Gentlemen of the American Society of Mechanical Engineers:
It is with much diffidence, although with pride and pleasure that
I have no desire to conceal, that I appear before you to-night to de-
liver the inaugural address of the first President of this Society.

I feel the greater embarrassment and the more uncertainty as to the justice and propriety of my action in assuming the position which your too favorable judgment has given me, from the fact that I am thoroughly committed by sentiment and by every word and deed of my past life, to the principle that such honors should be accorded only to the veterans of the profession, many of whom are with us in person, and more of whom are with us in spirit to-day.

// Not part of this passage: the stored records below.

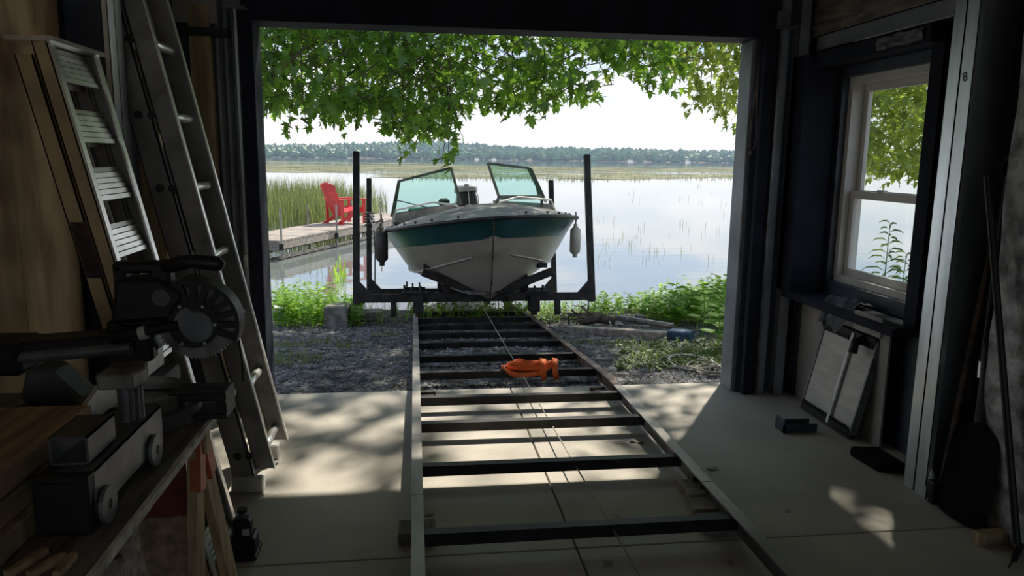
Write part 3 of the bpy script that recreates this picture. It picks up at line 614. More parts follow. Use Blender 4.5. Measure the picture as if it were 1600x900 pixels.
# step ladder with broad ribbed treads
sl2 = thing('step_ladder', (-.76, 2.72, 0), 'folded step ladder with broad white ribbed treads leaning on plywood', 'ladder')
L2 = -.215
def SP(x, y, z): return V((x + .015 + L2*z, y, z))
for y, s in ((2.535, 1), (2.90, -1)):
    channel(MB(), -.757, -.710, y, s, .02, 1.84, .004, .03, L2).build('front_rail', 'osb_reflection_alu' if s > 0 else 'alu_dull', sl2)
    channel(MB(), -.817, -.763, y, s, .05, 1.79, .004, .03, L2).build('rear_rail', 'osb_reflection_alu' if s > 0 else 'alu_dull', sl2)
    MB().beam(SP(-.722, y + s*.014, .02), SP(-.722, y + s*.014, 1.84), .030, .008, (1, 0, 0)).build('rail_edge', 'alu', sl2)
    MB().box((-.84, y - .03, 0), (-.715, y + .03, .03)).build('foot', 'black', sl2)
for k in range(10):
    z = .035 + .187*k; tw = MB()
    for r in range(6):
        za, zb = z + .018*r, z + .018*r + .0155
        tw.add([SP(-.735 - .004*r, 2.56, za), SP(-.735 - .004*r, 2.875, za), SP(-.735 - .004*r, 2.875, zb), SP(-.735 - .004*r, 2.56, zb),
                SP(-.755, 2.56, za), SP(-.755, 2.875, za), SP(-.755, 2.875, zb), SP(-.755, 2.56, zb)], [(0,1,2,3),(7,6,5,4),(0,4,5,1),(1,5,6,2),(2,6,7,3),(3,7,4,0)])
    tw.build('tread', 'alu', sl2)
    MB().beam(SP(-.80, 2.56, z), SP(-.80, 2.88, z), .02, .03).build('rear_brace', 'alu_dull', sl2)
MB().add([SP(-.84, 2.52, 1.83), SP(-.70, 2.52, 1.83), SP(-.70, 2.915, 1.83), SP(-.84, 2.915, 1.83), SP(-.84, 2.52, 1.845), SP(-.70, 2.52, 1.845), SP(-.70, 2.915, 1.845), SP(-.84, 2.915, 1.845)],
         [(3,2,1,0),(4,5,6,7),(0,1,5,4),(1,2,6,5),(2,3,7,6),(3,0,4,7)]).build('top_cap', 'alu', sl2)
lb = MB(); lb.add([SP(-.825, 2.531, 1.10), SP(-.775, 2.531, 1.10), SP(-.775, 2.531, 1.28), SP(-.825, 2.531, 1.28)], [(0,1,2,3)]); lb.build('warning_label', 'label_red', sl2)['label'] = 'dark red warning sticker'
MB().tube([SP(-.745, 2.72, .6), SP(-.79, 2.72, 1.8)], .006, 6).build('spreader', 'alu', sl2)
# workbench top
BZ = .80
wb = thing('workbench', (-.9, 1.6, 0), 'dark worn plank workbench with a splintered pale edge', 'workbench')
MB().box((-1.28, .55, BZ - .022), (-.553, 2.28, BZ)).build('bench_top', 'plank_dark', wb)
e = MB(); random.seed(2); n = 60
for i in range(n + 1):
    y = .55 + 1.73*i/n; j = R(-.003, .003); e.v += [V((-.553, y, BZ - .001)), V((-.545 + j, y, BZ - .004)), V((-.546 + j, y, BZ - .024 + j)), V((-.553, y, BZ - .022))]
for i in range(n):
    for k in range(4): k2 = (k+1) % 4; e.f.append([i*4+k, i*4+k2, (i+1)*4+k2, (i+1)*4+k])
e.f += [[0,1,2,3], [n*4+3, n*4+2, n*4+1, n*4]]; e.build('front_edge', 'plank_edge', wb)
MB().box((-1.28, .6, .62), (-1.24, 2.2, .778)).build('back_apron', 'plank_dark', wb); 
for y in (.62, 2.1): MB().box((-1.27, y, 0), (-1.19, y + .08, BZ - .022)).build('leg', 'plank_dark', wb)
# saw horses carrying the front of the bench
def sawhorse(y, lab, mleg, bracket):
    o = thing('sawhorse', (-.75, y, 0), lab, 'sawhorse')
    MB().box((-1.1, y - .02, .69), (-.57, y + .02, BZ - .022)).build('cross_beam', mleg, o)
    for x in (-.60, -1.06):
        for s in (-1, 1):
            MB().beam((x, y + s*.02, .70), (x + (.03 if x > -.8 else -.03), y + s*.24, 0), .075, .024, (1, 0, 0)).build('leg', mleg, o)
        if bracket:
            for s in (-1, 1): MB().beam((x + .006, y + s*.018, .73), (x + .012, y + s*.06, .60), .060, .030, (1, 0, 0)).build('bracket', 'orange_paint', o, bev=.004)
    if bracket:
        MB().box((-.78, y - .034, .52), (-.625, y - .022, .775)).build('gusset_panel', 'red_paint', o); MB().box((-.78, y - .034, .06), (-.625, y - .022, .515)).build('lower_panel', 'board', o)
    return o
sawhorse(2.05, 'wooden sawhorse with orange metal brackets under the workbench', 'raw_wood', True)
sawhorse(1.50, 'pale wooden sawhorse under the near end of the workbench', 'grey_wood', False)
# lumber on the bench
for z0, px, py, m, lab, w in ((BZ, 168, 690, 'wood_stud', 'pale bottom board of the lumber stack on the workbench', .36), (BZ + .048, 157, 657, 'board', 'middle board of the lumber stack on the workbench', .36), (BZ + .096, 143, 632, 'board', 'top brown board of the lumber stack on the workbench', .36)):
    p = atZ(px, py, z0 + .045); tag(MB().box((p.x - w, .62, z0), (p.x, p.y, z0 + .045)).build('lumber_board', m, bev=.003), lab, 'board')
for k, (a, b) in enumerate((((10, 898), (72, 860)), ((45, 899), (100, 868)), ((88, 899), (115, 868)))):
    p, q = atZ(*a, BZ + .006), atZ(*b, BZ + .006); tag(MB().beam(p, q, .012, .012).build('wood_sliver', 'raw_wood'), ('leftmost', 'middle', 'rightmost')[k] + ' of three thin wood slivers on the near bench corner', 'wood strip')
# trailer hitch carriage with rollers
hc = thing('roller_bracket', (-.63, 1.55, BZ), 'grey steel roller bracket with square socket standing on the workbench', 'bracket')
MB().box((-.695, 1.375, BZ), (-.598, 1.47, BZ + .108)).build('end_box', 'black', hc, bev=.004)
MB().prism([(-.70, 1.37, BZ + .108), (-.595, 1.37, BZ + .108), (-.595, 1.40, BZ + .108), (-.70, 1.40, BZ + .108)], (0, 0, .008)).build('lip', 'black', hc)
m = MB(); m.box((-.602, 1.40, BZ + .028), (-.596, 1.78, BZ + .115)); m.box((-.668, 1.40, BZ + .109), (-.596, 1.78, BZ + .115)); m.box((-.668, 1.40, BZ + .02), (-.662, 1.78, BZ + .115)); m.build('channel', 'grey_steel', hc, bev=.002)
for y in (1.43, 1.70):
    w = MB().ring((-.588, y, BZ + .036), (1, 0, 0), .011, .036, .008, 24).build('roller', 'grey_steel', hc, smooth=False)
    MB().ring((-.597, y, BZ + .036), (1, 0, 0), .011, .036, .008, 24).build('roller_back', 'black', hc)
    MB().cyl((-.66, y, BZ + .036), (-.586, y, BZ + .036), .010, 12).build('axle', 'black', hc)
m = MB(); x0, x1, z0, z1, y0, y1, t = -.685, -.615, BZ + .116, BZ + .172, 1.43, 1.56, .005
m.box((x0, y0, z0), (x1, y1, z0 + t)); m.box((x0, y0, z1 - t), (x1, y1, z1)); m.box((x0, y0, z0), (x0 + t, y1, z1)); m.box((x1 - t, y0, z0), (x1, y1, z1)); m.build('square_socket', 'grey_steel', hc, bev=.001)
MB().cyl((-.635, 1.68, BZ + .115), (-.635, 1.68, BZ + .205), .017, 18).build('post', 'grey_steel', hc, smooth=False)
MB().cyl((-.613, 1.70, BZ + .115), (-.613, 1.70, BZ + .20), .008, 10).build('pin', 'grey_steel', hc)
MB().prism([(-.675, 1.63, BZ + .20), (-.60, 1.63, BZ + .20), (-.590, 1.68, BZ + .20), (-.605, 1.74, BZ + .20), (-.675, 1.74, BZ + .20)], (0, 0, .035)).build('top_plate', 'scuffed', hc, bev=.004)
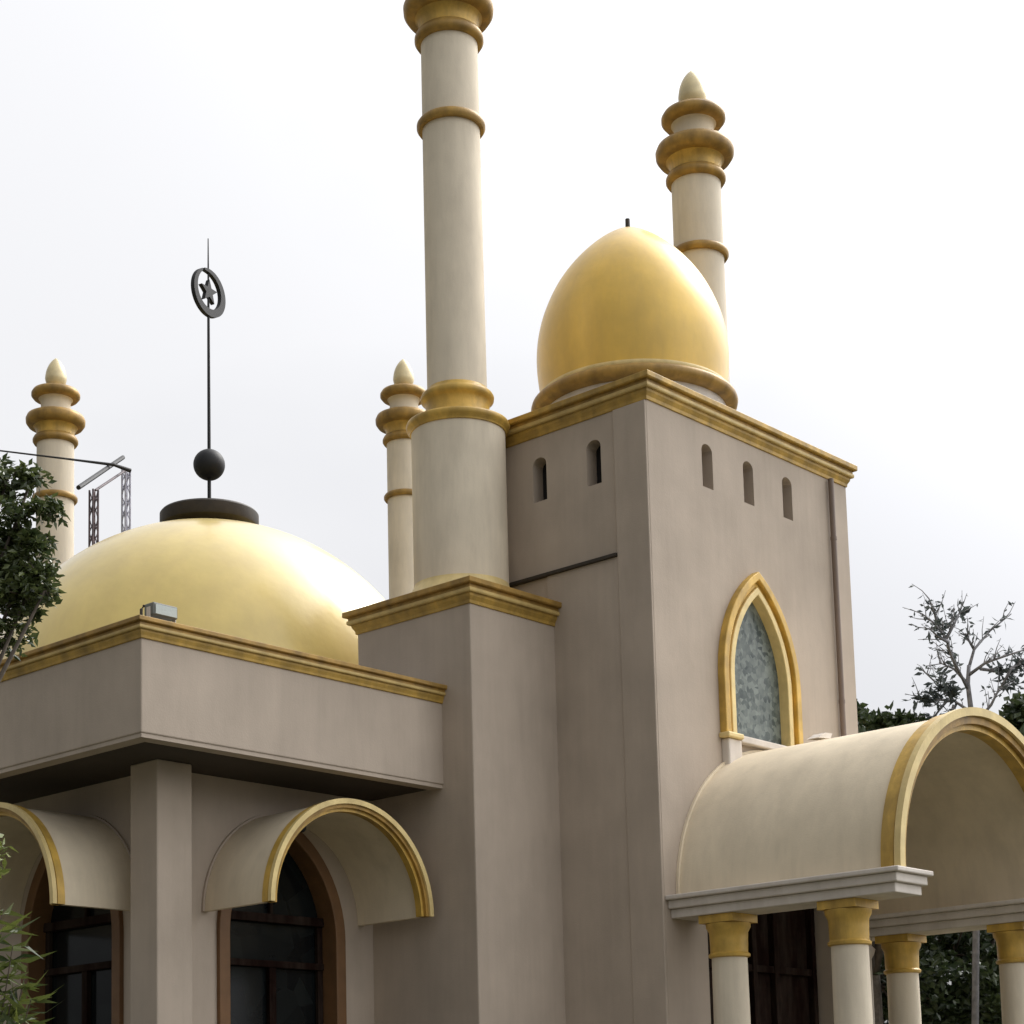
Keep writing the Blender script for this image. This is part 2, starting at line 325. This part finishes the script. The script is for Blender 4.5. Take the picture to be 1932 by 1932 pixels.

That is a good saying-"Old men for council and young men for war," and it was a hope that its spirit should be carried out that led me, while too partial friends were urging my own candidacy, to seek the election of one who stands among us to-day as the leading exponent of that modern engineering practice that has grown up within the memory of very many of those who are with us here. The highest honors and the leading positions belong, of right, to those among the senior members of the profession who have distinguished themselves in earlier times; while the work of the present should be done by younger men just coming forward with their strength and their energy unimpaired by the struggles and the strifes that have marked the experience of those who had the rough work of the past to do without the advantages and the facilities which those noble pioneers needed far more than we who have found so much of our work already done to our hand.

The gray-haired and gray-bearded fathers of the profession are entitled to all the honors that can be accorded them; the young men are entitled to the hard work on our committees and elsewhere, with an assurance that age will come to them quite fast enough, and that their turn will then come to receive the reward of well-doing and the deference and the honor due to age and experience.